SWITZERLAND - Institutional assets under management at UBS Global Asset Management slipped by CHF15bn (€9.5bn), or 3%, in the second quarter to CHF451bn due to currency and market effects.
"This was mostly because of the US dollar's 6% decline against the Swiss franc, only partly offset by inflows of net new money," the Swiss bank said in its second-quarter financial statement.
Net new money in the institutional business was CHF4.9bn, down from CHF7.1bn in first quarter 2006.
"The decline reflected outflows in equities, mainly in the US," UBS said. "Inflows were seen in alternative and quantitative investments' multi-manager products, fixed income, real estate and asset allocation mandates."
Overall inflows into Global Asset Management fell to CHF3.6bn in the quarter, down from CHF8.9bn a year before.
UBS said inflows from institutional clients in Europe, the Middle East and Africa and alternative and quantitative products were partly offset by equities outflows in the US.
Global Asset Management posted pre-tax profits of CHF334m in the period, 52% up on the year ago quarter's CHF220m - but 11% down on the first quarter number.

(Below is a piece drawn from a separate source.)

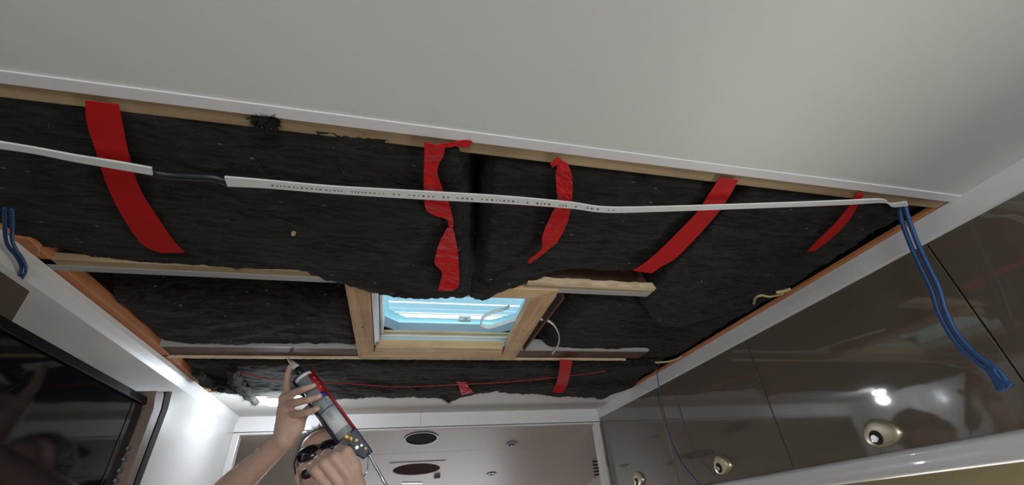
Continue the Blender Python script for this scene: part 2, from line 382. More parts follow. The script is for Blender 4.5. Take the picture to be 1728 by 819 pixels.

Although performance-based fees in alternative and quantitative investments fell, investment management fees "continued to rise on the back of the strong net new money inflows in the first quarter and the higher asset base in the first part of the second quarter".
UBS as a group posted a net profit attributable to shareholders of CHF3.1bn, a 47% increase. Overall new money was a "healthy" CHF 36.3bn - with CHF31.2bn coming from the wealth management businesses worldwide.
"Our performance was strong - and achieved despite the market reversal in the middle of May," said chief financial officer Clive Standish.